Sunday, May 10, 2015

Garden surprise

It's amazing how places can still surprise you, even after you've lived there for years.  We've been in Windermere full time for three years now, part time longer than that, yet there are still hidden corners to be discovered.

 
Yesterday, thanks to the NGS 'gardens open for charity' scheme, we found a gem only a few hundred yards up the road: Gatesbield.  This is an arts and crafts house dating from the 1920s, built by a local furniture maker and his wife, and bequeathed by them to a Quaker housing trust for the eldery and infirm.

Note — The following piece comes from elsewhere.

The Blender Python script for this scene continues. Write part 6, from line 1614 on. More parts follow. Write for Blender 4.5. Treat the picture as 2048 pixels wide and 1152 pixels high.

Normally this is private land, unless you're a visitor or a Quaker attending the weekly service.  But yesterday we had carte blanche to wander the grounds, investigate nooks and crannies and even go in the house.  The gardens aren't huge, but are very pretty with outcrops of natural rock, dells, rockeries, trees, and a nice 'wild' feel in spite of the clustering neighbouring properties.  The house is fascinating: a real Arts & Crafts throwback, surprisingly old-fashioned for 1926, but filled with carved wooden doors, roof beams, carved wooden lintels over the windows, and some examples of the furniture made by hand by Stanley Davies, the original owner.

We paid £3.50 each to get in (most of which goes to some very deserving charities) and the princely sum of £2.50 each for a cuppa and a slab of delicious home made cake.

It made for a fun 'time out' in an otherwise busy day, and a fascinating dip into a previously unknown slice of the town's history.  There are several other local properties open under NGS later on in the year; now we know how interesting they can be, we'll be trying to fit a few more visits in.